------ Given material ------
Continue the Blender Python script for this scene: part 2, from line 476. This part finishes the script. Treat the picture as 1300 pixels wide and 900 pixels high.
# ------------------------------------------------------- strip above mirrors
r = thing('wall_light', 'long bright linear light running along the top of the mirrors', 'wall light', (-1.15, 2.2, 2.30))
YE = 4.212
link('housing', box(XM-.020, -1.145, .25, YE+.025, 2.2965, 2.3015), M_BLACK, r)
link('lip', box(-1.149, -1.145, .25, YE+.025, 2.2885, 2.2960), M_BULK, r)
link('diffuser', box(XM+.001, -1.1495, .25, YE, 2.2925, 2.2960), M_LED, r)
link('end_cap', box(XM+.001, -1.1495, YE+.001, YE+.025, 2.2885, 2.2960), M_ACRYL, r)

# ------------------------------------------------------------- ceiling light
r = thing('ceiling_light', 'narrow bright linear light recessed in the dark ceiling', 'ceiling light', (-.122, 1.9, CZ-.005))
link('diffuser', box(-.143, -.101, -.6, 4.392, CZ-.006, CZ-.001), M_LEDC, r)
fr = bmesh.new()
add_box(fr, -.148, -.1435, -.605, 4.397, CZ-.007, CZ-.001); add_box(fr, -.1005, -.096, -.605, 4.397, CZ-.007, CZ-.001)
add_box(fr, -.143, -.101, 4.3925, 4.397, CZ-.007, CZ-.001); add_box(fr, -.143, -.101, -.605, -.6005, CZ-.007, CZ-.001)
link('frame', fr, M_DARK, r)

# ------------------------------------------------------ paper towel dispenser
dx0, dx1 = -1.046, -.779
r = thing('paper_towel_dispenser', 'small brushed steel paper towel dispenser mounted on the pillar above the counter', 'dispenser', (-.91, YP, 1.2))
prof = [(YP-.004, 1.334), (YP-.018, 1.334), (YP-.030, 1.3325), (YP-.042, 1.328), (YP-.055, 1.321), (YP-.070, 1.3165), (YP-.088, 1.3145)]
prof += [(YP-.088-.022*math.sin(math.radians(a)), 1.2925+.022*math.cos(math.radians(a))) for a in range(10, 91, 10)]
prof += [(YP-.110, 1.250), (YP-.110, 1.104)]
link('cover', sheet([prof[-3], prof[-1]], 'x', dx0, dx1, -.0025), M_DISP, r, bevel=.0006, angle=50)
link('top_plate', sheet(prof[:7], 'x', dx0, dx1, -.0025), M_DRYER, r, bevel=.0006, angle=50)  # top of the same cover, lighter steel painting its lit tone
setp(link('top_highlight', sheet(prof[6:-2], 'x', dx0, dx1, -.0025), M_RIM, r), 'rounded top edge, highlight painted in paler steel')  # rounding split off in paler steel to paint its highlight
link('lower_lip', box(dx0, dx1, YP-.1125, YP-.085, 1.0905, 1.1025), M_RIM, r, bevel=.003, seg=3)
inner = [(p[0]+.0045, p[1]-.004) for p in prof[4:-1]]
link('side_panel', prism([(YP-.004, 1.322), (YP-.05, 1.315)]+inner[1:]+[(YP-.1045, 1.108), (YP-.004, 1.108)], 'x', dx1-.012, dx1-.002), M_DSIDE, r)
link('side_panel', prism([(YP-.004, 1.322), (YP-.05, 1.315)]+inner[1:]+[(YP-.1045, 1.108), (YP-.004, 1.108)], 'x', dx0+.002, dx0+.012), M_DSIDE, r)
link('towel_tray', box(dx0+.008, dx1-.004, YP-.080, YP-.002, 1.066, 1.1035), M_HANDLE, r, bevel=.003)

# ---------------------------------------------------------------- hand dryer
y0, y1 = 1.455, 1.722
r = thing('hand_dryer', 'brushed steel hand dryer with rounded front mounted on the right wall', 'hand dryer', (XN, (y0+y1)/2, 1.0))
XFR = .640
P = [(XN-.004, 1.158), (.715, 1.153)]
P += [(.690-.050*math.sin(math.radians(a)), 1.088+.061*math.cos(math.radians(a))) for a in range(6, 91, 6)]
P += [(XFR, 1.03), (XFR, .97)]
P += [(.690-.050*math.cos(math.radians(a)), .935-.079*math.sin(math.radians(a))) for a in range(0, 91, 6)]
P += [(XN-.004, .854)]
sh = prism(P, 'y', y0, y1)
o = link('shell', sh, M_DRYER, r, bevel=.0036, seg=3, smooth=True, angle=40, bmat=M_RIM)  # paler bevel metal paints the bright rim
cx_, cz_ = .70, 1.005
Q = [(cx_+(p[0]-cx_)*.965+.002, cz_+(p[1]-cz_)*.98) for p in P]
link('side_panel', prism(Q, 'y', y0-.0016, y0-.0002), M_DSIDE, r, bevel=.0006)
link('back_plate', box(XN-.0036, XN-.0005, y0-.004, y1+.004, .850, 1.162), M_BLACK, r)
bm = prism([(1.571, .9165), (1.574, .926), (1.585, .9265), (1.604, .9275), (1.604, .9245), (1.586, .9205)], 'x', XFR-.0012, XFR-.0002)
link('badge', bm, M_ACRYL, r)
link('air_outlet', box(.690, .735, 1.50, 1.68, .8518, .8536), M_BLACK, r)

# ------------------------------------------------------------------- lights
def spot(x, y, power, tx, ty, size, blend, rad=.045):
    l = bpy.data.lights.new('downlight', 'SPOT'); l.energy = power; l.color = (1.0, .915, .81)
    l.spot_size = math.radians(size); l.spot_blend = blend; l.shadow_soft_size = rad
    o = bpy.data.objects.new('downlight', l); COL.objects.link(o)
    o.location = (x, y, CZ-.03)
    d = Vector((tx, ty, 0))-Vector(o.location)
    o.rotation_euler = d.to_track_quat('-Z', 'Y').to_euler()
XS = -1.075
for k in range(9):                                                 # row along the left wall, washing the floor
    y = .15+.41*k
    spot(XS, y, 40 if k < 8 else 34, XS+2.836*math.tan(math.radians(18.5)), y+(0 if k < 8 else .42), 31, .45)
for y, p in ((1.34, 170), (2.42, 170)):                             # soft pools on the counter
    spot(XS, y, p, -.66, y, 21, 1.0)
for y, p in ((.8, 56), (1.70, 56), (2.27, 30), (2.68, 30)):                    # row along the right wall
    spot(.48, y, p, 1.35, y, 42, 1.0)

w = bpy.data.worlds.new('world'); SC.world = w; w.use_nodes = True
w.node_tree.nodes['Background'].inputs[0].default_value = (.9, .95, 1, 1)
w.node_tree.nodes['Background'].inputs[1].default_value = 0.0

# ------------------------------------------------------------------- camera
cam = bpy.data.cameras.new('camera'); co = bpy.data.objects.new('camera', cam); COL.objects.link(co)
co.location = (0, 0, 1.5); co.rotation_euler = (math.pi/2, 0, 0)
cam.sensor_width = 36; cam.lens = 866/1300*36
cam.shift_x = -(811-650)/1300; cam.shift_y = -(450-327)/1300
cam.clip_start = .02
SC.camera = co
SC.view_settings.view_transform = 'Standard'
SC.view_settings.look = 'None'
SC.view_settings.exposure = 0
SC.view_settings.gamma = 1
------
Instructions to follow
Set down the lines above as they stand, starting with the first line and ending with the line that contains "2.2960), M_ACRYL, r)".

Solution for this exercise
Continue the Blender Python script for this scene: part 2, from line 476. This part finishes the script. Treat the picture as 1300 pixels wide and 900 pixels high.
# ------------------------------------------------------- strip above mirrors
r = thing('wall_light', 'long bright linear light running along the top of the mirrors', 'wall light', (-1.15, 2.2, 2.30))
YE = 4.212
link('housing', box(XM-.020, -1.145, .25, YE+.025, 2.2965, 2.3015), M_BLACK, r)
link('lip', box(-1.149, -1.145, .25, YE+.025, 2.2885, 2.2960), M_BULK, r)
link('diffuser', box(XM+.001, -1.1495, .25, YE, 2.2925, 2.2960), M_LED, r)
link('end_cap', box(XM+.001, -1.1495, YE+.001, YE+.025, 2.2885, 2.2960), M_ACRYL, r)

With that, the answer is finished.